The temple of Sais could not have been inferior, in extent, or in costliness, to those either of Tanis, or of Bubastis. It was built partly of limestone and partly of granite. Here were buried all the kings of the Saite Dynasty. Herodotus dwells upon its magnificence. Its propylæa exceeded all others in dimensions. It, too, had its lake, on which were celebrated the mysteries of the sufferings of the martyred Osiris. Like the temple of Tanis, it had its obelisks, and, besides, several colossi and androsphinxes. The margin of its sacred lake was cased with stone; but its chief ornament was a shrine composed of a single block of granite, in the transport of which, from Elephantiné to Sais, two thousand boatmen had been employed for three years. This shrine was 31 feet long, 22 broad, and 12 high. The lake, but without the stone casing of its margin, and the site of the temple remain, but every other trace of all this magnificence has almost entirely disappeared.

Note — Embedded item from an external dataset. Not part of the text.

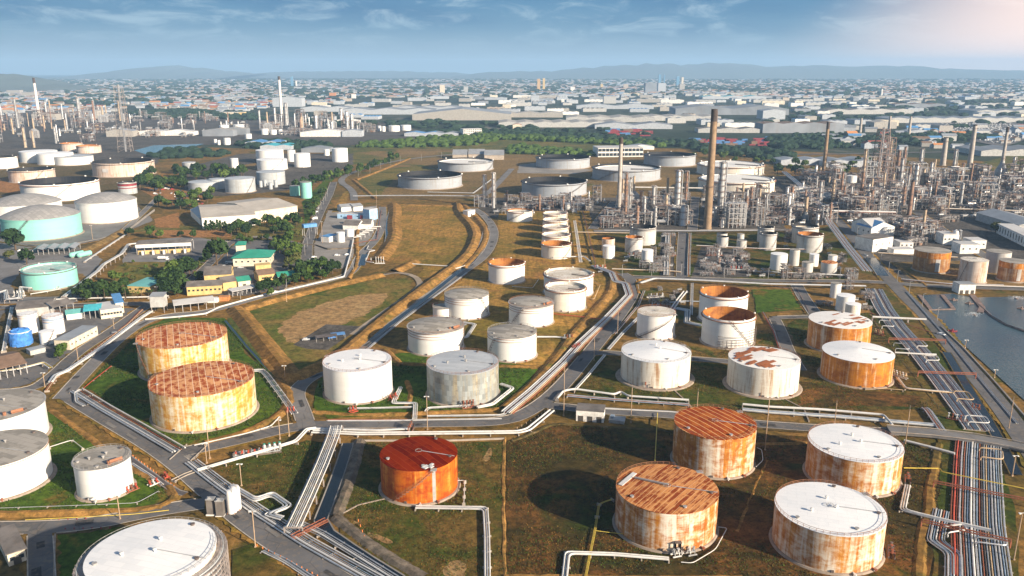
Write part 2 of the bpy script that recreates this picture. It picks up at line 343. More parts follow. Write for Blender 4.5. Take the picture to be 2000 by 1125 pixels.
roof_mat('roof_rust_stripes', (0.28, 0.045, 0.006), (0.44, 0.12, 0.018), (0.78, 0.46, 0.20), 60.0, 2.7, 1.08, 0.42, 0.16, 0.9, streak=1.2, kb=0.1, sfx=0.3)
roof_mat('roof_rust_dashes', (0.24, 0.045, 0.008), (0.58, 0.25, 0.085), (0.72, 0.42, 0.20), 60.0, 1.7, -0.9, 0.35, 0.10, 0.8, r3=(0.58, 0.26, 0.08), streak=1.5, kb=0.12, sfx=0.2)
roof_mat('roof_deep_red', (0.12, 0.008, 0.002), (0.21, 0.020, 0.003), (0.50, 0.14, 0.03), 30.0, 2.4, 0.9, 0.5, 0.07, 0.35, 1.0, spec=0.0)
roof_mat('roof_white', (0.73, 0.74, 0.75), (0.80, 0.80, 0.80), (0.60, 0.60, 0.60), 6.0, 2.2, 0.3, 0.40, 0.06, 0.55, 0.55)
roof_mat('roof_grey', (0.25, 0.23, 0.20), (0.37, 0.34, 0.30), (0.2, 0.18, 0.155), 8.0, 2.4, 0.4, 0.5, 0.08, 0.4)
roof_mat('roof_silver', (0.40, 0.42, 0.44), (0.46, 0.48, 0.50), (0.34, 0.36, 0.38), 9.0, 2.4, 0.2, 0.5, 0.06, 0.5, 0.4)
roof_mat('roof_dome', (0.27, 0.265, 0.26), (0.33, 0.32, 0.315), (0.20, 0.195, 0.19), 4.0, 4.0, 0.6, 0.5, 0.25, 0.6)
roof_mat('roof_patched', (0.76, 0.74, 0.71), (0.80, 0.78, 0.75), (0.55, 0.40, 0.3), 7.0, 2.0, 0.35, 0.5, 0.05, 0.5)
roof_mat('deck_dirty', (0.55, 0.50, 0.42), (0.70, 0.66, 0.60), (0.35, 0.25, 0.17), 8.0, 2.5, 0.35, 0.55, 0.06, 0.6, r3=(0.38, 0.26, 0.17))
roof_mat('deck_aqua', (0.30, 0.50, 0.46), (0.52, 0.60, 0.56), (0.22, 0.42, 0.40), 6.0, 2.2, 0.3, 0.5, 0.06, 0.5, r3=(0.34, 0.26, 0.18))
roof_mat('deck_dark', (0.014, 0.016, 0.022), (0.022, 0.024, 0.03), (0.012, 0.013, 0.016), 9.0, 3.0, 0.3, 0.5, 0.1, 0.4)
roof_mat('deck_white', (0.70, 0.68, 0.64), (0.78, 0.76, 0.72), (0.5, 0.47, 0.43), 12.0, 4.0, 0.3, 0.5, 0.1, 0.5)
# steel, paint, buildings
plain('rust_plate', (0.36, 0.12, 0.045), 0.8); plain('foundation', (0.31, 0.25, 0.20), 0.95, da=0.5)
plain('rail_rust', (0.30, 0.14, 0.08), 0.8); plain('rail_grey', (0.34, 0.33, 0.32), 0.6); plain('stair_dark', (0.14, 0.11, 0.10), 0.7)
plain('pipe_white', (0.60, 0.59, 0.57), 0.4, 0.0, 0.12, 0.1, da=0.35); plain('pipe_silver', (0.55, 0.56, 0.57), 0.35, 0.55, da=0.3)
plain('pipe_grey', (0.33, 0.34, 0.36), 0.5); plain('pipe_blue', (0.26, 0.34, 0.44), 0.5); plain('pipe_rust', (0.26, 0.09, 0.05), 0.75)
plain('pipe_red', (0.42, 0.07, 0.04), 0.6); plain('pipe_tan', (0.50, 0.36, 0.22), 0.6); plain('pipe_yellow', (0.62, 0.46, 0.08), 0.6); plain('pipe_dark', (0.09, 0.08, 0.08), 0.6)
plain('sleeper', (0.36, 0.31, 0.26), 0.95); plain('pole', (0.42, 0.30, 0.20), 0.8); plain('lamp_head', (0.72, 0.72, 0.70), 0.5); plain('orange_post', (0.62, 0.20, 0.06), 0.6)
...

The last Capital of Egypt, in which the wealth, culture, and glory of the old Pharaohnic Empire were completely revived, and exhibited to the world, was Sais. This revival took place under the XXVIth Dynasty; and, fortunately for us, was witnessed and described by the Greeks. Absolutely, and in itself, the country, probably, was then quite as great in all the elements of power as it ever had been in the palmiest days of the famous times of old; but, relatively, the sceptre had departed from Egypt. The arts which minister to and maintain civilization, and endow it with the ability to organize, wield, and support large armies, had travelled to the banks of the Euphrates, and from thence were spreading over the highlands of Media and Persia. By a law of nature civilization first germinated, and bore its precious fruit, in the teeming South, but by a right of nature Empire belongs to the enduring and thoughtful North. History contains the oft-repeated narrative of the fashion in which those, who have successively received the gift, have successively repaid it by subjugating the donors. The Assyrians had already, taking advantage of the disturbed state of the country during the XXVth Dynasty, looted all the great cities of Egypt, from Migdol to Syené. But where prosperity does not depend on the use and profits of accumulated capital, but on the annual bounty of Nature, recovery is very rapid. And to this bounty, which was larger and more varied in Egypt than anywhere else in the world, by reason of its winter as well as summer harvest, there had now been superadded the unbought gains resulting from her having been allowed to become what nature had intended her to be, that is, the centre for the interchange of the commodities of Asia, including India, of Africa, and of Europe.